[Material provided]
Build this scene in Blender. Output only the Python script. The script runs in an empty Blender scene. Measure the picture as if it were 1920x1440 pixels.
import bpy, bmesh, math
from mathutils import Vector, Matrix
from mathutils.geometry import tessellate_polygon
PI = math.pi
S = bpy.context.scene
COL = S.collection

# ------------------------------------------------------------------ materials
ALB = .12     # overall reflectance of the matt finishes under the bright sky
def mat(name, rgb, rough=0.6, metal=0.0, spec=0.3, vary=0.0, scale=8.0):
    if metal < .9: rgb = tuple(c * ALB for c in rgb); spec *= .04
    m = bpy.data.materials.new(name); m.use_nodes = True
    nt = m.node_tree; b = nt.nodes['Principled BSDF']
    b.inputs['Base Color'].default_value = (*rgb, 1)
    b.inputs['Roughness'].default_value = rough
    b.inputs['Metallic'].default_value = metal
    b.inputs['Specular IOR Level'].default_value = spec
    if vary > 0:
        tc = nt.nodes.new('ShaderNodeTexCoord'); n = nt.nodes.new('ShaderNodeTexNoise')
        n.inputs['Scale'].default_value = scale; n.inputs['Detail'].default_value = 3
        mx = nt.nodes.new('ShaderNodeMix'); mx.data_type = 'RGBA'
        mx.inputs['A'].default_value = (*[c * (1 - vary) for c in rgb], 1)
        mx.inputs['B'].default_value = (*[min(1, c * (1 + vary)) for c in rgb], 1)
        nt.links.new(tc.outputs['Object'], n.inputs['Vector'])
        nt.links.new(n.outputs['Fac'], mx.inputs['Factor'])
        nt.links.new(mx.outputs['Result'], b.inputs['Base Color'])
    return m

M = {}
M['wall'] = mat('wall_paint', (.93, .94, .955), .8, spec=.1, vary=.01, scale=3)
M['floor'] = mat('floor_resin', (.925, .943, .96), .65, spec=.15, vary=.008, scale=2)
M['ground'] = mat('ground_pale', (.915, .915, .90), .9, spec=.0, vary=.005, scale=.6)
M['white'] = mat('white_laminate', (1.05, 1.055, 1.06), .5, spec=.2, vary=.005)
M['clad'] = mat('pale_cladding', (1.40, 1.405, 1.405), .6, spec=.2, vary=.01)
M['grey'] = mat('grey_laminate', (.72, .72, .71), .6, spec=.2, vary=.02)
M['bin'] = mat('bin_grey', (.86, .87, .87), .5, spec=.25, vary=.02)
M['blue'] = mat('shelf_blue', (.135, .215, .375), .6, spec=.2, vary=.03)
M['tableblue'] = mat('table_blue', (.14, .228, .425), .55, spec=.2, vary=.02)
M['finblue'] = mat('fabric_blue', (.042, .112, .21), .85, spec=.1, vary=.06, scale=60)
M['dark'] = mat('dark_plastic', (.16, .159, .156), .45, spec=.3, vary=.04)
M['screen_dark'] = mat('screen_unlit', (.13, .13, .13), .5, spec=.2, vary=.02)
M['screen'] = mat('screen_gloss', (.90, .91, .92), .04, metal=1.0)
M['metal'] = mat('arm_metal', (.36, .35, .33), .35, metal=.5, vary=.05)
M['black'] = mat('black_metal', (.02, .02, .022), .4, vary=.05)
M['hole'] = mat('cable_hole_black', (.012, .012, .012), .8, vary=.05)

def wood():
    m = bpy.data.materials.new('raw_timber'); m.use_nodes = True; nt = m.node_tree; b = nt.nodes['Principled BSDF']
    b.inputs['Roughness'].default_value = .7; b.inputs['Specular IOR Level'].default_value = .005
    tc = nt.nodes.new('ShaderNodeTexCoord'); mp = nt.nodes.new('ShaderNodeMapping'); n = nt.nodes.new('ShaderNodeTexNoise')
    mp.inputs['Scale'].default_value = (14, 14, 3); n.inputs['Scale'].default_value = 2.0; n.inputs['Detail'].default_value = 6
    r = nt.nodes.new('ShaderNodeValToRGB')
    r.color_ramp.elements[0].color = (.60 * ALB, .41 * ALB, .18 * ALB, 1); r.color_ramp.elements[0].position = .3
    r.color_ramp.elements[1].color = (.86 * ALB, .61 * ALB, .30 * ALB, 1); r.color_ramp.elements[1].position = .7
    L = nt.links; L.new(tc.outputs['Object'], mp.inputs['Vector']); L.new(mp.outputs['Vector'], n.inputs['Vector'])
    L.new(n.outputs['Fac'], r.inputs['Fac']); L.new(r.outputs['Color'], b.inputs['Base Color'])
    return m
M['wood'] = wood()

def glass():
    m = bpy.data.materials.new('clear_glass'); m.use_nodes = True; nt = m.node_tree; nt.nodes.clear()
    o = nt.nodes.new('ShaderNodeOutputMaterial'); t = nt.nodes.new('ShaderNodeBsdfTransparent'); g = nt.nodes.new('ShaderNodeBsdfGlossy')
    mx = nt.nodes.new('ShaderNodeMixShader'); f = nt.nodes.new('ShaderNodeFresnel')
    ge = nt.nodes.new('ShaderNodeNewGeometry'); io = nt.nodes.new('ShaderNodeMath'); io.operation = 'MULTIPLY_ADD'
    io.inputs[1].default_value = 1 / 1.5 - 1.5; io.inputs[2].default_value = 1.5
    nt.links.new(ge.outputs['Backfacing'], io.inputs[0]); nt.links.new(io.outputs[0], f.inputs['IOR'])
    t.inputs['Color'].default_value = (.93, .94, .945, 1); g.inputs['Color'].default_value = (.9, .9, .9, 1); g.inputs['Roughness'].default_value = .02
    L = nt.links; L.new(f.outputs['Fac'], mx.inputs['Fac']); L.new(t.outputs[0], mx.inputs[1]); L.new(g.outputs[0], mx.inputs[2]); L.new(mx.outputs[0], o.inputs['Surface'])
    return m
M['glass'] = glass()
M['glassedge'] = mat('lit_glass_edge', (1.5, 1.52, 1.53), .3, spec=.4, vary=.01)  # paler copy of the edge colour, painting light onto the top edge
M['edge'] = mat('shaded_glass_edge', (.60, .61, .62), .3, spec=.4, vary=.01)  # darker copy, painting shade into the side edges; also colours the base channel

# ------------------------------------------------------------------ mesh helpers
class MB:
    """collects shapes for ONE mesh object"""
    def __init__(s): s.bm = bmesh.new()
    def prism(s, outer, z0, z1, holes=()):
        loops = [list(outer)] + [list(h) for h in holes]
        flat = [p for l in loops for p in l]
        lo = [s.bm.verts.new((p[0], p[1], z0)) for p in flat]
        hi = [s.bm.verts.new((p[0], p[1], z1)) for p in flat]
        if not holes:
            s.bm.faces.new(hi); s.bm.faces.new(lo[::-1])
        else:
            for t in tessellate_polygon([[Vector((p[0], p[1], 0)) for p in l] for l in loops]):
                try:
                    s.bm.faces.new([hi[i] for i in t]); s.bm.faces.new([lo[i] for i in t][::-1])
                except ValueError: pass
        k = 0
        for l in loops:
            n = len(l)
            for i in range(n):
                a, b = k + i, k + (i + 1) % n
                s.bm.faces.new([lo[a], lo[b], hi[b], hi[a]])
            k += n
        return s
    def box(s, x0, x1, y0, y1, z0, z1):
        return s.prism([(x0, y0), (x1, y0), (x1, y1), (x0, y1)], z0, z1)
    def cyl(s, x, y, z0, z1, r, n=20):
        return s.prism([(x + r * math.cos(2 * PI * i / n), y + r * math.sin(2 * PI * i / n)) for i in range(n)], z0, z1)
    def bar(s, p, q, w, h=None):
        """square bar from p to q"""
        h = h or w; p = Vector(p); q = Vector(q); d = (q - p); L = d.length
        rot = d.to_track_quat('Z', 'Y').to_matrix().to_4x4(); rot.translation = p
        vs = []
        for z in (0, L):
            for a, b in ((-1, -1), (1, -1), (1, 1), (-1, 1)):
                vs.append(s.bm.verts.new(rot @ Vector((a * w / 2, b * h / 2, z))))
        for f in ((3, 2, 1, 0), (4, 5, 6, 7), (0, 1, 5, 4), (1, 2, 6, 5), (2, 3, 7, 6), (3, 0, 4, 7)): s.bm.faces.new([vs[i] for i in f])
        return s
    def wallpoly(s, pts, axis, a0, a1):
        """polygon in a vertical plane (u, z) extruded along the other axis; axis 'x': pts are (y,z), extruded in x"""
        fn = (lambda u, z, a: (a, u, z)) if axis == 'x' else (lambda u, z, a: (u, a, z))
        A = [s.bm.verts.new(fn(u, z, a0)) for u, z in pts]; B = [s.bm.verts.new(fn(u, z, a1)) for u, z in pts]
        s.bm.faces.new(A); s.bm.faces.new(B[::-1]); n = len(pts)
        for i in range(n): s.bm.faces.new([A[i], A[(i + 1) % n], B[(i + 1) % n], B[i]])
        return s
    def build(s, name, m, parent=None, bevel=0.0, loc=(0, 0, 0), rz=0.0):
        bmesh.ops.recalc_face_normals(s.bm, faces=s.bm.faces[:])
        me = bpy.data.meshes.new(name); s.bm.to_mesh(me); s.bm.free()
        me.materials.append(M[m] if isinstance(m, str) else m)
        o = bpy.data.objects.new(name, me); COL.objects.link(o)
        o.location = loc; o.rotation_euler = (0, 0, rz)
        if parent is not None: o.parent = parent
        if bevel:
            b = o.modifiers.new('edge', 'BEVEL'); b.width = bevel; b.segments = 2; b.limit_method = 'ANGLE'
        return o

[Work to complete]
Take the lines above from the first through the one containing "COL = S.collection" and reproduce them exactly; include nothing else.

[Completed task]
Build this scene in Blender. Output only the Python script. The script runs in an empty Blender scene. Measure the picture as if it were 1920x1440 pixels.
import bpy, bmesh, math
from mathutils import Vector, Matrix
from mathutils.geometry import tessellate_polygon
PI = math.pi
S = bpy.context.scene
COL = S.collection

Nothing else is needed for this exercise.